Keep only the lines of the listing that include the word "script", and copy them.

(Stored items)
((
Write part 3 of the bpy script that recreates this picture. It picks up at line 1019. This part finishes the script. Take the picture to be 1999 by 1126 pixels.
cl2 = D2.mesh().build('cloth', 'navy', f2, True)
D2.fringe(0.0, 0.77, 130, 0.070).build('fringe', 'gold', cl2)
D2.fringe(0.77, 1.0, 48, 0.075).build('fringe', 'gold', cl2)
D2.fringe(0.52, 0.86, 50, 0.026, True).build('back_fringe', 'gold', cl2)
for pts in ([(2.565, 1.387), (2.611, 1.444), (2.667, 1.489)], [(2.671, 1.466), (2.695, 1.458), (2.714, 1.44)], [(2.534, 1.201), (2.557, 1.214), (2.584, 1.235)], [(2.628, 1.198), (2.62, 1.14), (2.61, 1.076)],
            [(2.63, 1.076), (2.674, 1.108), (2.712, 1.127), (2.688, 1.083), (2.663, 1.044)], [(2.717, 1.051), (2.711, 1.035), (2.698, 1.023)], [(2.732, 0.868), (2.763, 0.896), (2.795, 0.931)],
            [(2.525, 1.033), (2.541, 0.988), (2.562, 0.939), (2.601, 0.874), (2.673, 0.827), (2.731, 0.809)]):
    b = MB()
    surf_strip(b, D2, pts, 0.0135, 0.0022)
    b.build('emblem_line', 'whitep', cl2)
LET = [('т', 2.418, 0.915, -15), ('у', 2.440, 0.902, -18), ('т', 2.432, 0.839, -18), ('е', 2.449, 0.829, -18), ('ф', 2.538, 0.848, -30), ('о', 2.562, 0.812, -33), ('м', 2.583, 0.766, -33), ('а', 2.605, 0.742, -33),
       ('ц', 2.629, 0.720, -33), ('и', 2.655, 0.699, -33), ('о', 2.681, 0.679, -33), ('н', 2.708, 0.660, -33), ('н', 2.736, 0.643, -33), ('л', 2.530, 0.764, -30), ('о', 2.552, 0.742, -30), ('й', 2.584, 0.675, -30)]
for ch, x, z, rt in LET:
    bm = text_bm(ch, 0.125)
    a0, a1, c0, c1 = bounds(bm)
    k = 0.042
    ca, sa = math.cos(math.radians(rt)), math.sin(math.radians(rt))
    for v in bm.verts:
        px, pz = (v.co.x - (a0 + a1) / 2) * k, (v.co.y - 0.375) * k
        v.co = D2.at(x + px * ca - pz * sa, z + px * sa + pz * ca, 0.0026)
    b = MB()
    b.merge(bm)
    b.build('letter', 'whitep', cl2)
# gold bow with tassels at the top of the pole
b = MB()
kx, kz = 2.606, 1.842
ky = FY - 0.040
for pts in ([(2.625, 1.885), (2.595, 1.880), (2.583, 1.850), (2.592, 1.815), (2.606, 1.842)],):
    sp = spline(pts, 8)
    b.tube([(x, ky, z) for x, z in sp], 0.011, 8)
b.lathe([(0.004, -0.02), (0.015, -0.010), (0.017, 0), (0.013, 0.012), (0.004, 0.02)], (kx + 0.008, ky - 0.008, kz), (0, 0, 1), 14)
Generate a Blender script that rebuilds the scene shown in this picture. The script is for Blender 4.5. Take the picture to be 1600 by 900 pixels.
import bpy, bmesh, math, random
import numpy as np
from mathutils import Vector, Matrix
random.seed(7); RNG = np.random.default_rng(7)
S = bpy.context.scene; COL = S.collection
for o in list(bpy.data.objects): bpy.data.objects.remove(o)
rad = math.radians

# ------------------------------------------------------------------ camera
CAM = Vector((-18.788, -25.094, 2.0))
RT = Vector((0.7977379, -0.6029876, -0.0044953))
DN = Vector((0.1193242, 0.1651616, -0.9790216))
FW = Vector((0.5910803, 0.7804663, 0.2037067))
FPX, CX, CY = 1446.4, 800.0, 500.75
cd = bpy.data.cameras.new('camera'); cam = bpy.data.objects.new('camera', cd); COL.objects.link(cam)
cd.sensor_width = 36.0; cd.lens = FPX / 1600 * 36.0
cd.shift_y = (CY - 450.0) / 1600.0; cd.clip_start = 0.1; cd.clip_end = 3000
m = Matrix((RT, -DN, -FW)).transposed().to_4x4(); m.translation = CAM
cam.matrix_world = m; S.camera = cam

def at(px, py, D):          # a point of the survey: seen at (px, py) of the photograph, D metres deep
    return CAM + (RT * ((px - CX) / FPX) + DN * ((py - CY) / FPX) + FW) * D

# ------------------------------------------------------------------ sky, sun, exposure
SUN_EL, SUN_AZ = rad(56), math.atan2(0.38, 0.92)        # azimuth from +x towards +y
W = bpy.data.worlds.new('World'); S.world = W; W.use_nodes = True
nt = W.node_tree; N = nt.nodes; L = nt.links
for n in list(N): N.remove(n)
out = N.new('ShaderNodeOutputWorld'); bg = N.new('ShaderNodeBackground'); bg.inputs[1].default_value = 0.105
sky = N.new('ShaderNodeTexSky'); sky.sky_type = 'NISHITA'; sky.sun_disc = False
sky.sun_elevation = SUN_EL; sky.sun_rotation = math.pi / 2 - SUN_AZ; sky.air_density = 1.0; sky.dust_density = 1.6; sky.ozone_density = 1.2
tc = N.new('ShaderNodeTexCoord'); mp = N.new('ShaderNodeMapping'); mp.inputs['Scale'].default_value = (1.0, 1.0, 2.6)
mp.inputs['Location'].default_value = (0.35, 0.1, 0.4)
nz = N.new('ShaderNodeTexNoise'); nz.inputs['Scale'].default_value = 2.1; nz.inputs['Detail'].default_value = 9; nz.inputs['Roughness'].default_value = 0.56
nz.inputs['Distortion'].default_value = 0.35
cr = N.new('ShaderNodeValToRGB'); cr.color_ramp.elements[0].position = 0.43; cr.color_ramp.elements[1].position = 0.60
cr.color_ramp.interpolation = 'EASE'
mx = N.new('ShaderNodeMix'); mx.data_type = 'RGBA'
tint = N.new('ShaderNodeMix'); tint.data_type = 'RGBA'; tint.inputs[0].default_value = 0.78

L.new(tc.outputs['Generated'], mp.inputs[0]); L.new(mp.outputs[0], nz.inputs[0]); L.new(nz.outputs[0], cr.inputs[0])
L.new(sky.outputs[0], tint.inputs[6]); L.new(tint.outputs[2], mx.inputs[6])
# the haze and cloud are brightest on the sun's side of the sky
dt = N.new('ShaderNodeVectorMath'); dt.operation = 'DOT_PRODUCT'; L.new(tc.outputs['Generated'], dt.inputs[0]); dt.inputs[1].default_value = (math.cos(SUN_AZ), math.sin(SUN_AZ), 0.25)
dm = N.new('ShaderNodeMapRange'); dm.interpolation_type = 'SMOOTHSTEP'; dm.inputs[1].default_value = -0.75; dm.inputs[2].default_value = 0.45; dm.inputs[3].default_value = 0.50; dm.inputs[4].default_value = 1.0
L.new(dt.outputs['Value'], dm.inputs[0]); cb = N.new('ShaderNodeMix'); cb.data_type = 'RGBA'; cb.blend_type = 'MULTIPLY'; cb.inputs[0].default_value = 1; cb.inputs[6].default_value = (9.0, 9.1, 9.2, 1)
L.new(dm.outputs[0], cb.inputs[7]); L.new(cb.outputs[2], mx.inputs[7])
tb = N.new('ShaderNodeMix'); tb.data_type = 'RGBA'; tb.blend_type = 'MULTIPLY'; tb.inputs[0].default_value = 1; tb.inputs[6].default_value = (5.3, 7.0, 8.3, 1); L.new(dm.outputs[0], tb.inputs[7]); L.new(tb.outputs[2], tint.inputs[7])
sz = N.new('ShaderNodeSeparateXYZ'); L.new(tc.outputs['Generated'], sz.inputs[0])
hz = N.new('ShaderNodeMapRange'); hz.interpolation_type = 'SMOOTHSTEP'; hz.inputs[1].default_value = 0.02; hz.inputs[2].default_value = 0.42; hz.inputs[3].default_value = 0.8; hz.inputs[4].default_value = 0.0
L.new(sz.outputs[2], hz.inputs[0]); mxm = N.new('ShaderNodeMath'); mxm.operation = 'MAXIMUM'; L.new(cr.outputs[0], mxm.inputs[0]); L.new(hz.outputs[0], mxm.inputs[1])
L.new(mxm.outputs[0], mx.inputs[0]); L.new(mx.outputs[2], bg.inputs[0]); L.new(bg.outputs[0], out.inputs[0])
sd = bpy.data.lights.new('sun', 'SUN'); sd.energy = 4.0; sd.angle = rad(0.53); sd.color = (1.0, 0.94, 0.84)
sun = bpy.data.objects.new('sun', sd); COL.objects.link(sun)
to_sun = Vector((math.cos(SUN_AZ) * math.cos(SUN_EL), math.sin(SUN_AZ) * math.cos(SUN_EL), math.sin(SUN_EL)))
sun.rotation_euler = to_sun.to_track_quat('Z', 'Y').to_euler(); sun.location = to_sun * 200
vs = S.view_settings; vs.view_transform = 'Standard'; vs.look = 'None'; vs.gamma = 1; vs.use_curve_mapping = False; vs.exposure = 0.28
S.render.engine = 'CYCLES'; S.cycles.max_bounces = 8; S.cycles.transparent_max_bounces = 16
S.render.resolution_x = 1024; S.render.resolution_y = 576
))
== Written solution ==
Write part 3 of the bpy script that recreates this picture. It picks up at line 1019. This part finishes the script. Take the picture to be 1999 by 1126 pixels.
Generate a Blender script that rebuilds the scene shown in this picture. The script is for Blender 4.5. Take the picture to be 1600 by 900 pixels.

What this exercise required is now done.